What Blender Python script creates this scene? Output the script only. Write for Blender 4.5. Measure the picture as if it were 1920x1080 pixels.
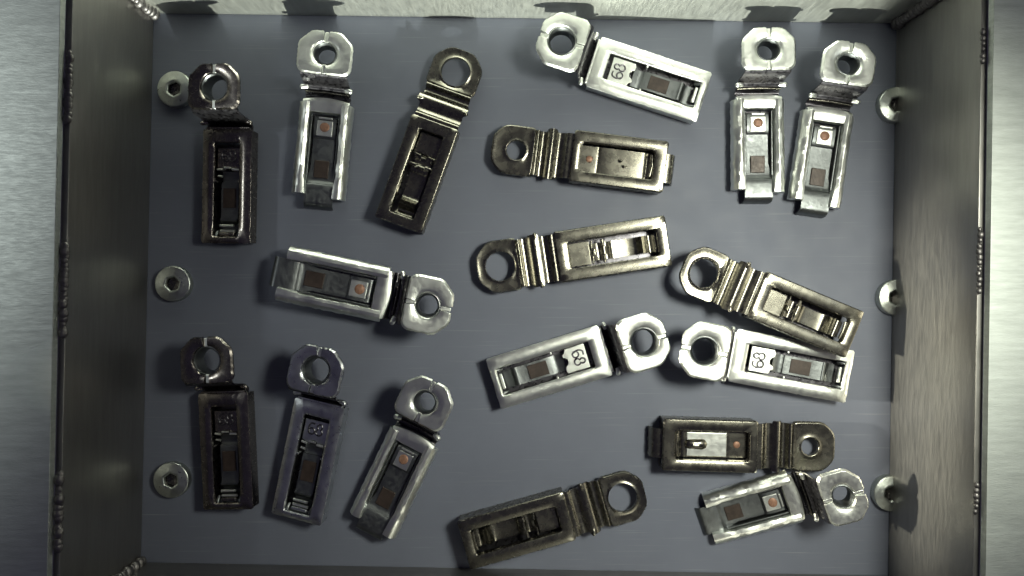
import bpy, bmesh, math, random
from mathutils import Vector, Matrix

random.seed(7)
for o in list(bpy.data.objects):
    bpy.data.objects.remove(o)
S = bpy.context.scene
C = S.collection
U = 0.00015          # metres per drawing unit (one unit is 0.15 mm)
H = 1300.0           # camera height above the floor plate, in drawing units
PI = math.pi
R = math.radians

# ------------------------------------------------------------------ camera
cd = bpy.data.cameras.new("camera")
cam = bpy.data.objects.new("camera", cd)
C.objects.link(cam)
cam.location = (0, 0, H * U)
cd.sensor_width = 36
cd.lens = 18.0 / (960.0 / H)
cd.clip_start = 0.005
cd.clip_end = 50
S.camera = cam

# ------------------------------------------------------------------ world, lamps, exposure
w = bpy.data.worlds.new("World")
S.world = w
w.use_nodes = True
bg = w.node_tree.nodes['Background']
bg.inputs[0].default_value = (0.66, 0.60, 1.0, 1)
bg.inputs[1].default_value = 0.052
S.view_settings.view_transform = 'Standard'
S.view_settings.look = 'None'
S.view_settings.exposure = 0
S.view_settings.gamma = 1

def lamp_area(name, loc, target, size, power, col):
    d = bpy.data.lights.new(name, 'AREA')
    d.shape = 'DISK'; d.size = size * U; d.energy = power; d.color = col
    o = bpy.data.objects.new(name, d); C.objects.link(o)
    o.location = Vector(loc) * U
    o.rotation_euler = (Vector(target) - Vector(loc)).to_track_quat('-Z', 'Y').to_euler()
    return o

def lamp_spot(name, loc, target, radius, power, col, cone, blend):
    d = bpy.data.lights.new(name, 'SPOT')
    d.shadow_soft_size = radius * U; d.energy = power; d.color = col
    d.spot_size = R(cone); d.spot_blend = blend
    o = bpy.data.objects.new(name, d); C.objects.link(o)
    o.location = Vector(loc) * U
    o.rotation_euler = (Vector(target) - Vector(loc)).to_track_quat('-Z', 'Y').to_euler()
    return o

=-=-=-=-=

## Given exercise
Write out, word for word, the lines from the start of the data through the one holding "from mathutils import Vector, Matrix". Omit pictures.

## Solved problem
What Blender Python script creates this scene? Output the script only. Write for Blender 4.5. Measure the picture as if it were 1920x1080 pixels.
import bpy, bmesh, math, random
from mathutils import Vector, Matrix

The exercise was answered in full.